Product description: [PASTE]
Target reader: [AUDIENCE]
Tone: [e.g., women's wellness magazine / men's fitness blog / parenting site]
Prompt 3: Generate 5 advertorial headline variations
Write 5 advertorial-style headlines for [product/result]. Each headline should:
- Look like an article, not an ad
- Name a specific result or discovery
- Reference a person type or location (optional)
- Create curiosity without being clickbait
- Be under 90 characters
Product/result: [DESCRIBE]
Worked Example: Dropshipping Posture Corrector
Headline: Stay-At-Home Dad Fixes 12 Years of Back Pain With $38 Gadget — Orthopedist "Impressed"
Hook: Back pain is the most common reason Australians visit their GP. But one product popping up in WFH Facebook groups might be changing the conversation — without prescriptions or physio appointments.
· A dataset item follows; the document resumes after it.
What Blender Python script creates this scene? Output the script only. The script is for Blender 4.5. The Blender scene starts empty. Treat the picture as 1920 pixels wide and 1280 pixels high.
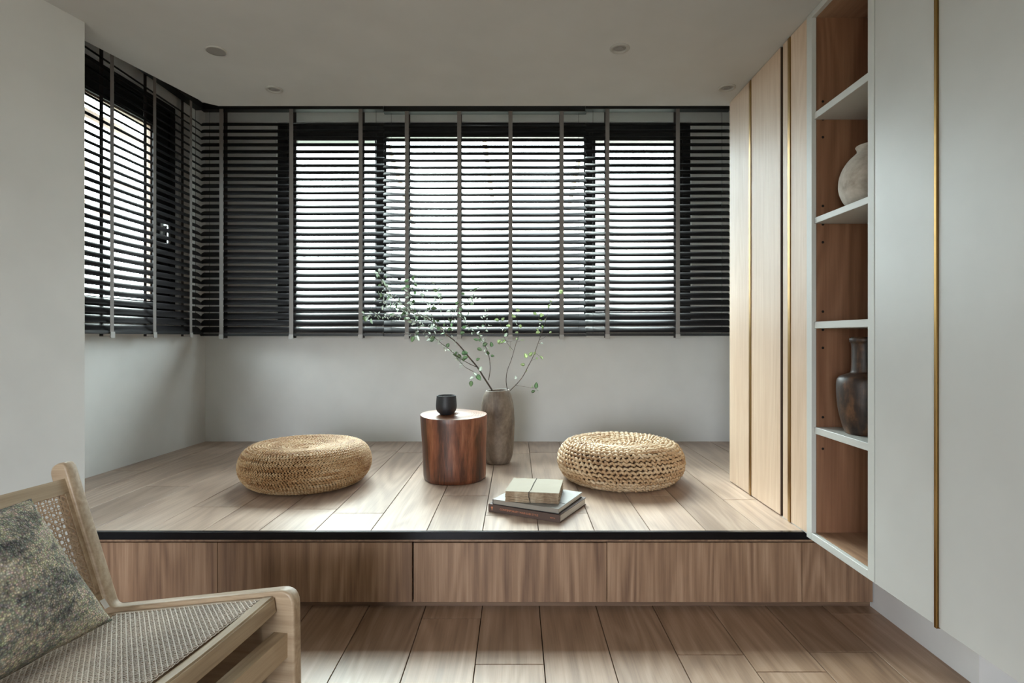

Story excerpt: Mark had lived with lower back pain since his twenties. Sitting at a desk all day as an accountant had left him hunched, stiff, and dependent on ibuprofen by Thursday afternoon. "I'd tried the $500 ergonomic chair, the standing desk, the foam roller routine," he said. "Nothing fixed it long-term." Then his wife bought him a posture corrector as a joke birthday present. He almost didn't try it.
Mechanism: The issue, says the product's physiotherapy advisor, isn't weakness — it's muscle memory. Years of slouching trains the body to default to a forward-rounded position. Passive correction devices hold the body in alignment consistently enough that over 4-8 weeks, the nervous system re-learns where "neutral" is.
Reveal: That product is the AlignUp Posture Corrector. "We've shipped over 40,000 units in the last year," the founder told us. "Most customers order a second one for their partner."
Testimonials:
- "First time in 6 years I got through a Friday without painkillers." — James R., Brisbane
- "My physio noticed the change before I told her I was using anything." — Priya M., Auckland
- "Wore it 20 min/day for 5 weeks. My posture in photos is unrecognizable." — Dan K., Perth
CTA: AlignUp is available directly through their site. They're currently offering free shipping on the starter bundle — though stock has been inconsistent lately. Check availability here.
Common Mistakes to Avoid
- Too salesy too fast — if you pitch the product in the first 3 paragraphs, you've failed. The story has to come first.
- No mechanism — readers need to understand WHY before they'll believe the results
- Generic testimonials — "Great product!" doesn't sell. "Down 11 lbs in 6 weeks, jeans fit again" does.
- Hard CTA — "BUY NOW" destroys the editorial illusion. Keep it soft and informational.
- Headline sounds like an ad — if it reads like an ad, it gets skipped. It must look like news or a feature article.